To be in business and truly be and act as an entrepreneur means you need to take risks. Those risks should be as calculated as possible, but they are still risks.
The difference between truly taking that leap and not is something called fear. If you have an idea you must take financial, embarrassment, and criticism risks. But more importantly, you must take on the risk of failure.
The most successful people out there that rose to the top from scratch, whether their thing is business, sports, etc, are where they are because they failed. Sure there are some lucky ones that started from nothing and met their goals without ever truly failing, but they are the same ones that can’t tell you how they actually made it to the top.
If you believe what you are trying to do is a good idea, then you will not ask yourself the question of “what if this doesn’t work”. Mostly because you know the answer to that question if you put fear aside. That answer is “if it doesn’t work I’m going to hopefully learn something and definitely move on to the next thing”.
If you think about it, most success stories start out with someone being as low as they could go. With that said, it makes it a little easier not to ask the “what if it doesn’t work” question because when you start from the bottom, it really can’t get worse.
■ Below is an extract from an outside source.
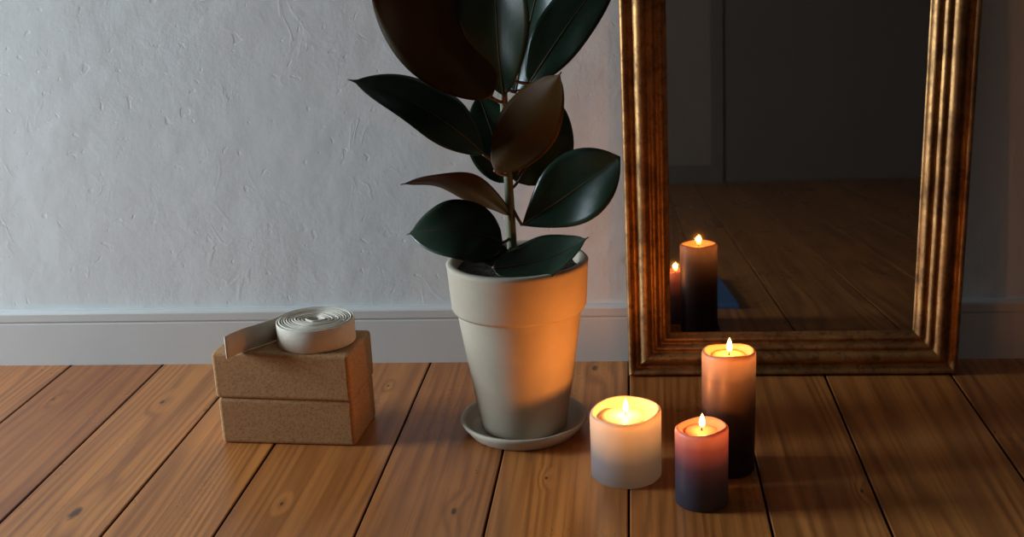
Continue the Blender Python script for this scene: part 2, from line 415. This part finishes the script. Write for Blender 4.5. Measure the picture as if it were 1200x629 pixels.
# ------------------------------------------------------------------ cork blocks
b0=onz(261,519); b1=onz(416,521); BL=(b1-b0).length; BD=BL*.56
zt=ony(255,467,b0.y).z; BH=zt
def block(c,ang,z,label,L):
    o=boxes('yoga_block',[(0,L,0,BD,0,BH)],CORK,None,.006)
    o.location=(c.x,c.y,z); o.rotation_euler=(0,0,math.radians(ang)); o['label']=label; o['category']='yoga block'; o['group']='stacked cork yoga blocks'
    return o
block(b0,-3.5,0,'tan cork yoga block lying on the wooden floor, lower of the two',BL+.004)
block(b0+Vector((-.003,0.001,0)),-4.8,BH+.0004,'tan cork yoga block stacked on top, directly under the rolled strap',BL+.008)
# ------------------------------------------------------------------ rolled strap
z0=2*BH+.0006
rc=onz(371,399,z0); SR=pxm(rc,46.5); SH=ony(371,373,rc.y).z-z0
end=onz(266,421,z0); d=end-rc; D=d.length
ph_end=math.atan2(d.y,d.x)-math.acos(SR/D)
turns=11.0; path=[]
nst=int(turns*64)
r0=.010
for i in range(nst+1):
    f=i/nst; r=r0+(SR-r0)*(f**.92); phi=ph_end-turns*2*PI*(1-f)
    el=1+.40*(1-f)**1.5*math.cos(2*phi+.5)
    path.append(Vector((r*el*math.cos(phi),r*math.sin(phi),0)))
tp=path[-1]; e2=Vector((d.x,d.y,0))
side=Vector((-(e2-tp).y,(e2-tp).x,0)).normalized()
for i in range(1,25):
    f=i/24; path.append(tp+(e2-tp)*f+side*.004*math.sin(f*PI*2.0))
V=[];Fc=[];th=.0023
for i,p in enumerate(path):
    tg=(path[min(i+1,len(path)-1)]-path[max(i-1,0)]).normalized(); nn=Vector((-tg.y,tg.x,0))
    f=i/len(path); dz=.0022*noise.noise(Vector((f*14,0,0)))
    zt_=SH+dz
    for (s_,z_) in ((-.5,.001),(-.5,zt_-.0007),(0,zt_),(.5,zt_-.0007),(.5,.001),(0,0)): V.append((p.x+nn.x*th*s_,p.y+nn.y*th*s_,z_))
for i in range(len(path)-1):
    for j in range(6):
        q=(j+1)%6; Fc.append((i*6+j,i*6+q,(i+1)*6+q,(i+1)*6+j))
Fc.append((0,1,2,3,4,5)); Fc.append(tuple((len(path)-1)*6+j for j in range(6)))
st=mk('yoga_strap',V,Fc,CANV,None,True,(rc.x,rc.y,z0))
st['label']='cream cotton yoga strap rolled into a coil with its loose end trailing left'; st['category']='strap'
# ------------------------------------------------------------------ candles
FL=flamemat(); WICK=flat('burnt_wick',(.02,.012,.01),.9)
def light(name,loc,p,r,col):
    l=bpy.data.lights.new(name,'POINT'); l.energy=p; l.shadow_soft_size=r; l.color=col
    o=bpy.data.objects.new(name,l); COL.objects.link(o); o.location=loc; return o
def candle(bx,by,wpx,tx,ty,label,mstops,seed,depth,fh,P1,P2,trans,group='lit pillar candles',fcol=(1,.31,.05),icol=(1,.52,.20)):
    b=onz(bx,by); R=pxm(b,wpx/2); Hc=ony(tx,ty,b.y).z
    t=thing('pillar_candle',label,'candle',(b.x,b.y,0),(0,0,0),group)
    mm=wax('wax_'+str(seed),mstops,trans,Hc)
    def wob(r,z,a,k):
        if z>Hc*.9 and r>R*.5:
            return r*(1+.006*math.sin(2*a+seed)), z+.0026*math.sin(a*1+seed)+.0012*math.sin(3*a+seed*2)
        return r*(1+.004*math.sin(3*a+seed)),z
    lathe('wax_body',[(0,0),(R-.003,0),(R,.003),(R,Hc*.3),(R,Hc*.6),(R,Hc-.006),(R-.0008,Hc-.002),(R-.003,Hc),(R-.005,Hc-.0005),(R-.008,Hc-depth*.5),(R-.012,Hc-depth*.9),(R*.5,Hc-depth),(0,Hc-depth)],mm,t,72,wob)
    wz=Hc-depth
    lathe('melted_wax',[(0,wz+.0012),(R*.55,wz+.0012),(R-.013,wz+.0008),(R-.0125,wz-.0005)],mm,t,48)
    tube('wick',[(0,0,wz),(.0003,0,wz+.006),(.0012,0,wz+.010),(.0028,0,wz+.0125)],[.0011,.001,.0009,.0007],WICK,t,8)
    fz=wz+.006
    fo=lathe('flame',[(0,0),(.0024,.001),(.0042,.005),(.0047,.010),(.0042,.015),(.0030,.021),(.0014,.0265),(0,.030)],FL,t,24)
    fo.location=(0.0008,0,fz); fo.scale=(.95,.95,fh)
    light('candle_light',(b.x,b.y,fz+.016*fh),P1,.005,fcol)
    light('added_wax_glow',(b.x,b.y,wz-.016),P2,.006,icol)  # added lamp hidden inside the wax body to make the wax glow
    return b,R,Hc
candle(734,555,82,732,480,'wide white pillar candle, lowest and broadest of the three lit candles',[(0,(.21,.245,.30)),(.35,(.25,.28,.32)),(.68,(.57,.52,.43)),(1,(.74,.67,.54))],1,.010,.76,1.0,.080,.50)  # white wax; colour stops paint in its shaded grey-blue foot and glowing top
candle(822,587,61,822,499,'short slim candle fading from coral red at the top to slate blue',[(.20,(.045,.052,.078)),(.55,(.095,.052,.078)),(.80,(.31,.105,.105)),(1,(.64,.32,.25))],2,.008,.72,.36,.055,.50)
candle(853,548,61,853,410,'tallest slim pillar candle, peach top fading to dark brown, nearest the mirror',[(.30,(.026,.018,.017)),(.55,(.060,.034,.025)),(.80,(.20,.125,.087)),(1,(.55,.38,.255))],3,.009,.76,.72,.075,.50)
# ------------------------------------------------------------------ light
al=bpy.data.lights.new('window_daylight','AREA'); al.shape='RECTANGLE'; al.size=WZ1-WZ0; al.size_y=WY1-WY0; al.energy=162; al.color=(.72,.88,1)
ao=bpy.data.objects.new('window_daylight',al); COL.objects.link(ao); ao.location=(XL-.12,wm,(WZ0+WZ1)/2); ao.rotation_euler=(0,-PI/2,0)
w=bpy.data.worlds.new('world'); S.world=w; w.use_nodes=True; w.node_tree.nodes['Background'].inputs[0].default_value=(.5,.7,1,1); w.node_tree.nodes['Background'].inputs[1].default_value=.3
Right?
Of course you can say “well I’m doing alright and I don’t want to risk losing that position”. If that’s where you are and it makes you happy, then good for you. If this is not the case, then don’t plan on moving up the success ladder any further unless you decide to take some sort of leap of faith at one point or another.
So now that we all know that risk of failure is necessary to keep moving up with our goals then it’s time to reveal the secret of the “Hit & Run Principal”.
The best way to make a business move is to set yourself up to take your risk, then succeed or fail as fast as you can. If you succeed, you keep pushing the envelope until you get to the saturation point and decide if that level of success is good enough to stay with or try something new to push ahead. On the other side of the coin, if you put your failure measures in place then you can stop immediately when you hit them, do your learning from the situation, and move on to the next thing.
Remember: A true entrepreneur doesn’t need concrete, complete and safe answers. Those who need that much insurance will have a very hard time getting to the next level because they can’t fill the entrepreneurial requirements of taking the risks and then recover from a failure.